In the New Testament
The theme of love is the key element of Johannine writings: "God loves Christ, Christ loves God, God loves humanity, and Christians love God through their love for Christ". Christians are bound together through their mutual love, which is a reflection of their love for Christ.[3] The word "love" appears 57 times in the Gospel of John, more often than in the other three gospels combined.[21] Additionally, it appears 46 times in the First Epistle of John.[21]
In the Gospel of John, love for Christ results in the following of his commandments. In John 14:15, Jesus states, "If you love me, you will keep my commandments." and John 14:23 reconfirms that: "If a man love me, he will keep my word".[22]
The dual aspect to the above is Jesus' commandment to his followers to love one another.[4][5] In John 13:34-35, during the Last Supper, after the departure of Judas, and just before the start of the Farewell Discourse, Jesus gives a new commandment to his eleven remaining disciples: "Love one another; as I have loved you" and states that: "By this shall all men know that you are my disciples."[4][5]
Outside of Johannine literature, the earliest New Testament reference to the love for Christ is 1 Corinthians 16:22—"If any man loveth not the Lord, let him be anathema".[23] In 2 Corinthians 5:14-15, Paul discusses how the love of Christ is a guiding force and establishes a link between Christ's sacrifice and the activities of Christians:[24]

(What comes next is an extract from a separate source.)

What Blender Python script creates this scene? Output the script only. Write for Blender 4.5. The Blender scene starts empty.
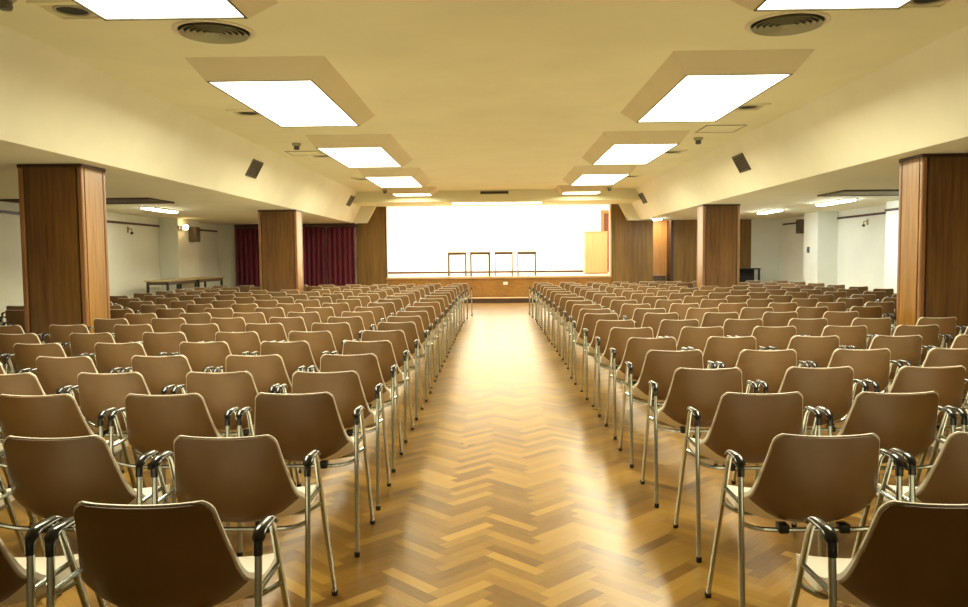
import bpy, bmesh, math, random
from mathutils import Vector, Matrix
random.seed(7)
S = bpy.context.scene
COL = S.collection
PI = math.pi

# ------------------------------------------------------------------ camera
H = 1.42
F_PX, PITCH, YAW, ROLL = 780.0, 0.059365, 0.015478, -0.009715
cy, sy, cp, sp = math.cos(YAW), math.sin(YAW), math.cos(PITCH), math.sin(PITCH)
FW = Vector((-sy*cp, cy*cp, -sp)); R0 = Vector((cy, sy, 0)); U0 = R0.cross(FW)
RT = math.cos(ROLL)*R0 + math.sin(ROLL)*U0
UP = -math.sin(ROLL)*R0 + math.cos(ROLL)*U0
cam = bpy.data.cameras.new('camera'); cam.sensor_width = 36; cam.lens = 36*F_PX/968
cam.clip_start = .05; cam.clip_end = 200
co = bpy.data.objects.new('camera', cam); COL.objects.link(co)
co.matrix_world = Matrix(((RT.x, UP.x, -FW.x, 0), (RT.y, UP.y, -FW.y, 0), (RT.z, UP.z, -FW.z, H), (0, 0, 0, 1)))
S.camera = co

def project(p):
    v = Vector(p) - Vector((0, 0, H)); d = v.dot(FW)
    if d < .05: return None
    return 484 + F_PX*v.dot(RT)/d, 303.5 - F_PX*v.dot(UP)/d

# ------------------------------------------------------------------ node helpers
def mat(name):
    m = bpy.data.materials.new(name); m.use_nodes = True
    nt = m.node_tree; b = nt.nodes['Principled BSDF']
    return m, nt, b
def math_(nt, op, a, b=None):
    n = nt.nodes.new('ShaderNodeMath'); n.operation = op
    for i, v in enumerate((a, b)):
        if v is None: continue
        if isinstance(v, (int, float)): n.inputs[i].default_value = v
        else: nt.links.new(v, n.inputs[i])
    return n.outputs[0]
def ramp(nt, fac, stops):
    r = nt.nodes.new('ShaderNodeValToRGB'); e = r.color_ramp.elements
    while len(e) < len(stops): e.new(.5)
    for i, (p, c) in enumerate(stops):
        e[i].position = p; e[i].color = (*c, 1)
    nt.links.new(fac, r.inputs[0]); return r.outputs[0]
def noise(nt, vec, scale, detail=3, rough=.55):
    n = nt.nodes.new('ShaderNodeTexNoise'); n.inputs['Scale'].default_value = scale
    n.inputs['Detail'].default_value = detail; n.inputs['Roughness'].default_value = rough
    if vec is not None: nt.links.new(vec, n.inputs['Vector'])
    return n.outputs['Fac']
def mapping(nt, scale=(1, 1, 1), coord='Object'):
    t = nt.nodes.new('ShaderNodeTexCoord'); m = nt.nodes.new('ShaderNodeMapping')
    m.inputs['Scale'].default_value = scale
    nt.links.new(t.outputs[coord], m.inputs['Vector']); return m.outputs[0]
def mixc(nt, fac, a, b, mode='MIX'):
    n = nt.nodes.new('ShaderNodeMix'); n.data_type = 'RGBA'; n.blend_type = mode
    for s, v in ((n.inputs[0], fac), (n.inputs[6], a), (n.inputs[7], b)):
        if isinstance(v, (int, float)): s.default_value = v
        elif isinstance(v, tuple): s.default_value = (*v, 1)
        else: nt.links.new(v, s)
    return n.outputs[2]
def bump(nt, b, h, strength=.1, dist=.01):
    n = nt.nodes.new('ShaderNodeBump'); n.inputs['Strength'].default_value = strength
    n.inputs['Distance'].default_value = dist
    nt.links.new(h, n.inputs['Height']); nt.links.new(n.outputs[0], b.inputs['Normal'])

def plain(name, c, rough=.6, metal=0, spec=.5, var=.06, vscale=3):
    m, nt, b = mat(name)
    f = noise(nt, mapping(nt), vscale, 4)
    lo = tuple(x*(1-var) for x in c); hi = tuple(min(1, x*(1+var)) for x in c)
    nt.links.new(ramp(nt, f, [(.3, lo), (.7, hi)]), b.inputs['Base Color'])
    b.inputs['Roughness'].default_value = rough; b.inputs['Metallic'].default_value = metal
    b.inputs['Specular IOR Level'].default_value = spec
    return m
def emit(name, c, s):
    m, nt, b = mat(name)
    b.inputs['Base Color'].default_value = (.8, .8, .8, 1)
    b.inputs['Emission Color'].default_value = (*c, 1); b.inputs['Emission Strength'].default_value = s
    return m
def wood(name, dark, light, rough=.35, grain=(14, 14, .7), coat=.0):
    m, nt, b = mat(name)
    v = mapping(nt, grain)
    f = noise(nt, v, 2.2, 6, .6)
    w = noise(nt, mapping(nt, (1.7, 1.7, .25)), 1.3, 2)
    f2 = math_(nt, 'ADD', math_(nt, 'MULTIPLY', f, .6), math_(nt, 'MULTIPLY', w, .4))
    mid = tuple((a+c)/2 for a, c in zip(dark, light))
    nt.links.new(ramp(nt, f2, [(.34, dark), (.5, mid), (.66, light)]), b.inputs['Base Color'])
    b.inputs['Roughness'].default_value = rough
    b.inputs['Coat Weight'].default_value = coat; b.inputs['Coat Roughness'].default_value = .36
    bump(nt, b, f, .05, .004)
    return m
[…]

- For the love of Christ controls us; for we are convinced that one died for all, therefore all died; and he died for all, that they who live should no longer live unto themselves, but unto him who for their sakes died and rose again.
However, Paul assures the Corinthians that he is not trying to commend himself to them. The love
of Christ controls his ministry because of his conviction in the saving power of the sacrifice of Christ.[25] This dovetails into Paul's Second Adam Christology in 1 Corinthians 15 in which the birth, death and Resurrection of Jesus liberate Christians from the transgressions of Adam.[25]
In the First Epistle to the Corinthians (13:8-13), Paul views love of Christ as the key element that makes a personal communion with God possible, based on the three activities of "faith in Christ", "hope in Christ" and "love for Christ".[26] In 1 Corinthians 13:13, he states:[26] "Abide in faith, hope and love, these three; and the greatest of these is love."
The love of Christ is an important theme in the Epistle to the Romans.[6] In Romans 8:35 Paul asks, "What can separate us from the love of Christ?"[6] And he answers:[27] "Shall tribulation, or anguish, or persecution, or famine, or nakedness, or peril, or sword? ... Nay, in all these things we are more than conquerors through him that loved us."
The use of "love of Christ" in Romans 8:35 and the "love of God" in 8:39 reflects Paul's focus on joining Christ and God in the experience of the believer without asserting their equality.[28]
In the Epistle to the Ephesians (3:17-19) Paul relates the love of Christ to the knowledge of Christ, and considers the love of Christ as a necessity for knowing him:[7]
- "... to know the love of Christ which is beyond all knowledge, that you may be filled until you reach the fullness of God himself."
Paul views the knowledge of Christ obtained through the "immeasurable love of Christ" (as in Ephesians 3:17-19) as surpassing other forms of spiritual knowledge, as in 1 Corinthians 2:12 which considers "spiritual knowledge" as divine knowledge acting within the human mind.[27]
Later Christian writers
Saint Augustine referred to Ephesians 3:14 and suggested that the bowing of the knees to the Father is the best way to come to know the love of Christ.[29] Then building on the concept that "the common love of truth unites people, the common love of Christ unites all Christians," Augustine taught that faith in Christ implies community in the Church, and that the goal of Christians should be the unity of mankind.[30]
Saint Benedict emphasized the importance of the love of Christ to his monks, and in keeping with the rest of his Christology, focused on the non-earthly aspects.[31] Benedict wanted his monks to love Christ as "he had loved us", and again stated the reflexive nature of the love: "prefer nothing to Christ, for he preferred nothing to us".[8][31] The Rule of Benedict also reminds the monks of the presence of Christ in the most humble and the least powerful of men, who can nonetheless experience and manifest a deep love of Christ.[31]
Saint Thomas Aquinas viewed the perfect love of Christ for humanity as a key element of his willing sacrifice as the Lamb of God and stated that although both Christ and God the Father had the power to restrain those who killed Christ on Calvary, neither did, due to the perfection of the love of Christ.[9] Referring to 1 John and Ephesians, Aquinas stated that given that "perfect love" casts out fear, Christ had no fear, for the love of Christ was all-perfect.[10] Aquinas also emphasized the importance of avoiding distractions that would separate those in religious life from their love of Christ.[32]
Saint Teresa of Avila considered perfect love to be an imitation of the love of Christ.[11] For her, the path to perfect love included a constant awareness of the love received from God, and the acknowledgement that nothing in the human soul has a claim to the outpouring of God's unconditional love.[11]